## EXERCISE TASK
Set all the material down again unchanged, without the pictures.

## RECORDED DATA
start

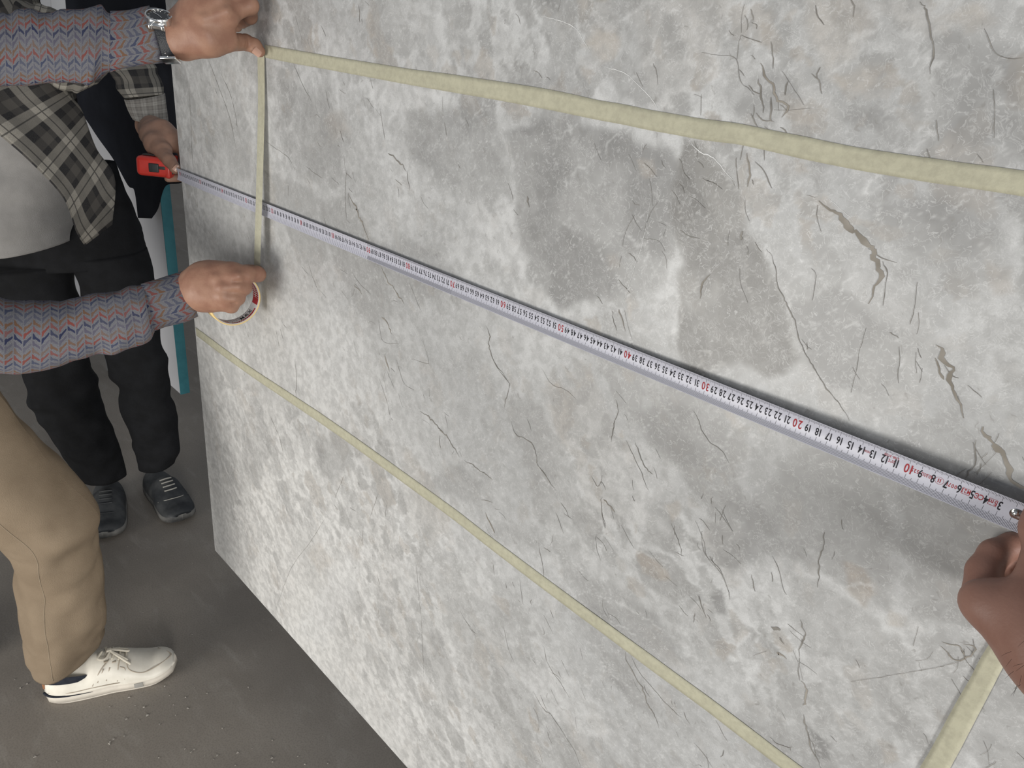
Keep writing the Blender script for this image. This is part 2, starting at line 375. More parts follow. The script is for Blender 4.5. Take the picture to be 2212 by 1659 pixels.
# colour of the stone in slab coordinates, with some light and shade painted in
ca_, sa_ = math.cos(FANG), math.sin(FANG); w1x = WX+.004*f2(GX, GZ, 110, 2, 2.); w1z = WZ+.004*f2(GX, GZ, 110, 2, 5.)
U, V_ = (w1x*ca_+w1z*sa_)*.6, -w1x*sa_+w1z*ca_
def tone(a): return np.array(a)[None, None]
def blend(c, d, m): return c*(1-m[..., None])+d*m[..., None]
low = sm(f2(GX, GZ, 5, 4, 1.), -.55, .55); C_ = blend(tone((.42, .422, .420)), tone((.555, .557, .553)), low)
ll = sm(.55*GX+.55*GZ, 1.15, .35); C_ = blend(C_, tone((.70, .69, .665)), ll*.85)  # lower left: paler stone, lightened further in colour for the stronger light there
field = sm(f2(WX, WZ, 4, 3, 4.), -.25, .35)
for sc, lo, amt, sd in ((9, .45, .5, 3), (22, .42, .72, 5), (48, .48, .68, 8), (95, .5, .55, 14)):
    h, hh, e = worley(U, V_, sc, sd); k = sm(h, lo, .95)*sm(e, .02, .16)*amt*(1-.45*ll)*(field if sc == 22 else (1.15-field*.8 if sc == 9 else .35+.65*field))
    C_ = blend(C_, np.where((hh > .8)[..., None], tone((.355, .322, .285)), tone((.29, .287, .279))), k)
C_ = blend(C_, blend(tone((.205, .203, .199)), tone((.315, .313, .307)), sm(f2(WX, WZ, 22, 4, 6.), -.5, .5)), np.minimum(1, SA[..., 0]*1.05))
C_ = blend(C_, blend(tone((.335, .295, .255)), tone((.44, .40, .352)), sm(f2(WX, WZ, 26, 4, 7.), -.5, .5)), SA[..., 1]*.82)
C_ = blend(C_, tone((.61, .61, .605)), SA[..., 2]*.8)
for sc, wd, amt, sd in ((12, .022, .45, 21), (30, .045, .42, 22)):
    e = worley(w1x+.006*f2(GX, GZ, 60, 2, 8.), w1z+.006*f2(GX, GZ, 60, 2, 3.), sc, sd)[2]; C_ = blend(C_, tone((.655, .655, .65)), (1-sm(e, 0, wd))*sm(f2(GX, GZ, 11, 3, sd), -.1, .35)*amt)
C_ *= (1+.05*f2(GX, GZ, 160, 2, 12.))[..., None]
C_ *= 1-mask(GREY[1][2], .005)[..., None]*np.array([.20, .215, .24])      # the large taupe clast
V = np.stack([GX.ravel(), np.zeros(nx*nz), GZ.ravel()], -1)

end

## REPLY TO THE EXERCISE
Keep writing the Blender script for this image. This is part 2, starting at line 375. More parts follow. The script is for Blender 4.5. Take the picture to be 2212 by 1659 pixels.
# colour of the stone in slab coordinates, with some light and shade painted in
ca_, sa_ = math.cos(FANG), math.sin(FANG); w1x = WX+.004*f2(GX, GZ, 110, 2, 2.); w1z = WZ+.004*f2(GX, GZ, 110, 2, 5.)
U, V_ = (w1x*ca_+w1z*sa_)*.6, -w1x*sa_+w1z*ca_
def tone(a): return np.array(a)[None, None]
def blend(c, d, m): return c*(1-m[..., None])+d*m[..., None]
low = sm(f2(GX, GZ, 5, 4, 1.), -.55, .55); C_ = blend(tone((.42, .422, .420)), tone((.555, .557, .553)), low)
ll = sm(.55*GX+.55*GZ, 1.15, .35); C_ = blend(C_, tone((.70, .69, .665)), ll*.85)  # lower left: paler stone, lightened further in colour for the stronger light there
field = sm(f2(WX, WZ, 4, 3, 4.), -.25, .35)
for sc, lo, amt, sd in ((9, .45, .5, 3), (22, .42, .72, 5), (48, .48, .68, 8), (95, .5, .55, 14)):
    h, hh, e = worley(U, V_, sc, sd); k = sm(h, lo, .95)*sm(e, .02, .16)*amt*(1-.45*ll)*(field if sc == 22 else (1.15-field*.8 if sc == 9 else .35+.65*field))
    C_ = blend(C_, np.where((hh > .8)[..., None], tone((.355, .322, .285)), tone((.29, .287, .279))), k)
C_ = blend(C_, blend(tone((.205, .203, .199)), tone((.315, .313, .307)), sm(f2(WX, WZ, 22, 4, 6.), -.5, .5)), np.minimum(1, SA[..., 0]*1.05))
C_ = blend(C_, blend(tone((.335, .295, .255)), tone((.44, .40, .352)), sm(f2(WX, WZ, 26, 4, 7.), -.5, .5)), SA[..., 1]*.82)
C_ = blend(C_, tone((.61, .61, .605)), SA[..., 2]*.8)
for sc, wd, amt, sd in ((12, .022, .45, 21), (30, .045, .42, 22)):
    e = worley(w1x+.006*f2(GX, GZ, 60, 2, 8.), w1z+.006*f2(GX, GZ, 60, 2, 3.), sc, sd)[2]; C_ = blend(C_, tone((.655, .655, .65)), (1-sm(e, 0, wd))*sm(f2(GX, GZ, 11, 3, sd), -.1, .35)*amt)
C_ *= (1+.05*f2(GX, GZ, 160, 2, 12.))[..., None]
C_ *= 1-mask(GREY[1][2], .005)[..., None]*np.array([.20, .215, .24])      # the large taupe clast
V = np.stack([GX.ravel(), np.zeros(nx*nz), GZ.ravel()], -1)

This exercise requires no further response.